Okay back to the issue of a shampoo cap. A shampoo cap is when you mix your color and apply it to the roots then during the last ten minutes of letting the color sit in your hair you mix shampoo in the remaining color in the bowl and apply it all over your hair and rub it in really well. Many claim this gets rid of any line of demarcation but what I've often found is that it applies to much color onto the area of your hair that is already colored. Over time this constant application of color over color can build up and make hair appear heavy, drab or lackluster, lose bounce and vibrancy. As you can see I have no problem with a line of demarcation, the color comes out uniform to the rest of my hair color. (The lighter strands are just light reflecting off my hair as I took the picture outside for best light)


A couple of other helpful hints when coloring your hair. One is to buy a color that closest resembles your own. Pay close attention and do not buy anything that says it's an ash based color unless you have a ash based color already in your hair. What I do recommend though is looking to add a bit of golden. Like my color is a light golden brown...that's because grey hair lacks it's underlying base colors it use to have to make the color you once was so adding some of that back in helps achieve a more solid color closer to what your color was before. If you had a natural ash color to your hair then you may like to add a ash base back into it. It's all personal choice but we are not always going to go with what we were before our hair went grey as like with myself I use to be a dark brown but dark brown shows grey faster so I chose to go with a light brown.

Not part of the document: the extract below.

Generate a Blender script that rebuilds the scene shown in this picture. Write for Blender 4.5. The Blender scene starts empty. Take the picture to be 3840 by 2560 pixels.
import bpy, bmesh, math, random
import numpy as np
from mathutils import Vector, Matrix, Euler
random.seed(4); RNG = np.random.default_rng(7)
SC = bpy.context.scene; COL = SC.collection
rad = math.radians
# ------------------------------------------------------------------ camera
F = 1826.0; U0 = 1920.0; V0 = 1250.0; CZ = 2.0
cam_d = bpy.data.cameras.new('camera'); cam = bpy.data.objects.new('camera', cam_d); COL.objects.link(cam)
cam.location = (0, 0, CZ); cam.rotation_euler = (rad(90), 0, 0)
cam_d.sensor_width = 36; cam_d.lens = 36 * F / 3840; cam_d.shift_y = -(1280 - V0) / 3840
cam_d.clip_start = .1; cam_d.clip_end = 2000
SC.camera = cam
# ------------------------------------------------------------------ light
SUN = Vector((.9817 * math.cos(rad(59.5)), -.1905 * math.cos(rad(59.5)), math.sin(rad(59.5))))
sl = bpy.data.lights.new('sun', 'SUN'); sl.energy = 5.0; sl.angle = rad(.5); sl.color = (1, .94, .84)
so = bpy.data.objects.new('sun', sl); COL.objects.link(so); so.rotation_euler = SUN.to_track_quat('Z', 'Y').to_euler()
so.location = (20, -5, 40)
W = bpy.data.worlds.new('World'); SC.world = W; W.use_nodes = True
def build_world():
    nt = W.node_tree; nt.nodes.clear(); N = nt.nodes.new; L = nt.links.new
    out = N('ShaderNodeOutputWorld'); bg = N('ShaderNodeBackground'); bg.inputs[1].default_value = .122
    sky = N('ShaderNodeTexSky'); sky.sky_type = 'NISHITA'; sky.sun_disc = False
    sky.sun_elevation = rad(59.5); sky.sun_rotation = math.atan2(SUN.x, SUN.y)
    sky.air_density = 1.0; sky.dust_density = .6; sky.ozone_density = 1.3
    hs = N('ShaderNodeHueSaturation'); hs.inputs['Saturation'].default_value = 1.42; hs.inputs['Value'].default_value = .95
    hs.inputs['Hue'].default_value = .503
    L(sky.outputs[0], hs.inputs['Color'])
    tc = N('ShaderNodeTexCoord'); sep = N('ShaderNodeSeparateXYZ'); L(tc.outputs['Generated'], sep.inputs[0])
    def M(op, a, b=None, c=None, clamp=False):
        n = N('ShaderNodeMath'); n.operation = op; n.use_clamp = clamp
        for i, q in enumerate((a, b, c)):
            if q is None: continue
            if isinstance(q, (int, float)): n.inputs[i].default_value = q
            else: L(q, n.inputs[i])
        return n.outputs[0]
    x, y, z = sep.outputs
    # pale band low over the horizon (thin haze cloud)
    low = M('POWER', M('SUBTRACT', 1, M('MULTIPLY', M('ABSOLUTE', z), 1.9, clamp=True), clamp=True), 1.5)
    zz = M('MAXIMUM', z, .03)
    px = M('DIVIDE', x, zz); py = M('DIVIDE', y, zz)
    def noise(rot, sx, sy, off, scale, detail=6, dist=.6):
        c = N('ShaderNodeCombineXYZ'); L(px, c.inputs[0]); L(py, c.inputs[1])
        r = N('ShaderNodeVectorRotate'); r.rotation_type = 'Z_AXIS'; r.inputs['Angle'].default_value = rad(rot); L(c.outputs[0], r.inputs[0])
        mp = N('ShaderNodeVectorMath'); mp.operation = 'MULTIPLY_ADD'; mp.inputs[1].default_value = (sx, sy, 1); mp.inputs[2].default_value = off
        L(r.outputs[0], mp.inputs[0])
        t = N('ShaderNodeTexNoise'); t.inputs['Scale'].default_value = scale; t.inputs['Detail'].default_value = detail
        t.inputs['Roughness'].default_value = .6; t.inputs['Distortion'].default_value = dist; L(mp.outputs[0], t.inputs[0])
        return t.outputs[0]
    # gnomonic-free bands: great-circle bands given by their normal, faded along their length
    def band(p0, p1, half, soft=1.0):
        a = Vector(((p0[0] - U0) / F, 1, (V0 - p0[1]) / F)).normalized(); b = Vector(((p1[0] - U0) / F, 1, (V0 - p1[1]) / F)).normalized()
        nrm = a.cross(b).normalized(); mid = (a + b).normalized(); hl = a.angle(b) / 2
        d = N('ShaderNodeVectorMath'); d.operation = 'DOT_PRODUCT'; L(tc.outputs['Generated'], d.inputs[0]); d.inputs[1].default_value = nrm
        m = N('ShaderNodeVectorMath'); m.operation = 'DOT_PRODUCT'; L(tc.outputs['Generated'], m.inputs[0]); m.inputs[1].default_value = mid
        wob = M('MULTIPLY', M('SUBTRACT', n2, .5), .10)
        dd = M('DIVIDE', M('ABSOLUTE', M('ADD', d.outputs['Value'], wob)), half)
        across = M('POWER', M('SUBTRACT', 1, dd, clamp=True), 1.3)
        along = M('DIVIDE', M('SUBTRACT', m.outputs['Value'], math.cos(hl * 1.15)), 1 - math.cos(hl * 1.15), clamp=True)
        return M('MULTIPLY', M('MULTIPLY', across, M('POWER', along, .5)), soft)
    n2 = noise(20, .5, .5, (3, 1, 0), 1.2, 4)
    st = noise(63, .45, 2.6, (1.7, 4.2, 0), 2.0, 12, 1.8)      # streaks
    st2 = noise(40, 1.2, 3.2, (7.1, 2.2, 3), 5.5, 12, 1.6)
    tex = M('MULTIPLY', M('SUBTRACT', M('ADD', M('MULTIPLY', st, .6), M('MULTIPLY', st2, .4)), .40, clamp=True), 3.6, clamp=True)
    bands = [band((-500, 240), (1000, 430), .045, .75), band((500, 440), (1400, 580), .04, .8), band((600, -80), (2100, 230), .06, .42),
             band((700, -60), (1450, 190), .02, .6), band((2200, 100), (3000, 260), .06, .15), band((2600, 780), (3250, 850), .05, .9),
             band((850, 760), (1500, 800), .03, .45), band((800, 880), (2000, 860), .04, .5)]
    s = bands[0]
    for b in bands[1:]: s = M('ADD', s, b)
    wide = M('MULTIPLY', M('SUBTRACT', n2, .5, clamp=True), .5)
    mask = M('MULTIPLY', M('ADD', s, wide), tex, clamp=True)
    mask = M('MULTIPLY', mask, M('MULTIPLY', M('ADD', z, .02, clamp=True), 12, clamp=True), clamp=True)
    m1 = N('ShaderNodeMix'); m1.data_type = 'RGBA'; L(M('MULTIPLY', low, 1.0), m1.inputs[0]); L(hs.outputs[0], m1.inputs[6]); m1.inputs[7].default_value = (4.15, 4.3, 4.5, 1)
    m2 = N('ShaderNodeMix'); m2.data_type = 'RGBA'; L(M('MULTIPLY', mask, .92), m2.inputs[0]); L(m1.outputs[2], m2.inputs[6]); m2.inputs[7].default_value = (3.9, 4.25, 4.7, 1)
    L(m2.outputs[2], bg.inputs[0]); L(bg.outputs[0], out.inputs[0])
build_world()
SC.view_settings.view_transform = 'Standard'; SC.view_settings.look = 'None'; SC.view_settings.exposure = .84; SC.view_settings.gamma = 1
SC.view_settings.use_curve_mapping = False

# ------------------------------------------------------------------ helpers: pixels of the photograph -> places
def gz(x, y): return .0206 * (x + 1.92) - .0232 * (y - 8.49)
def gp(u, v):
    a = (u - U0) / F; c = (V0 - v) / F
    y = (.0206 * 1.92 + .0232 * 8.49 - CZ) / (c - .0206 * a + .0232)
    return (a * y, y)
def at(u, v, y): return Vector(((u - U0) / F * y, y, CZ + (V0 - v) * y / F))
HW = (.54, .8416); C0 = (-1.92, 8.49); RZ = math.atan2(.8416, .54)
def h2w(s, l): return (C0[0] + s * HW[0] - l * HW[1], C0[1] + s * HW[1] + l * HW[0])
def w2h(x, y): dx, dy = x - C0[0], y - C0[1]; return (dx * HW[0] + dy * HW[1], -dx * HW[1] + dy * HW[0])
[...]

Now the big question everyone always ask, even in cos to get hair dye off your skin. I don't know how well this will work for others, there were teachers with different opinions but one seemed to be onto something more so than the others and it's always worked rather well for me. She said it takes an acid to get rid of an alkaline. Hair color is alkaline, most shampoos and conditioners are acid based....though there are a few shampoo's out there that have a alkaline base the vast majority are acidic to help restore ph level back to the hair. Water is also alkaline so just rinsing isn't going to get it off so when shampooing your hair make sure you rub around your hair line with the shampoo just as you would with your scalp. Same with the conditioner, rub it into your skin and let it sit five minutes as I instructed above. This usually works well for me removing any color from the forehead.

Now one final hint for those who accidentally get color on their bathroom or kitchen counter top and it sets in. Take a paper towel, or I've even used toilet paper and place it over the stain, pour some bleach onto the paper towel and let it sit for a couple hours, it has never failed to remove the stain.

Remember what I said above, this is for people who have grey hair and want to do a root touch up. There are many ways to deal with grey hair and not everyone is as grey as others but I will hopefully do more articles on how to deal with hair with varying levels of grey.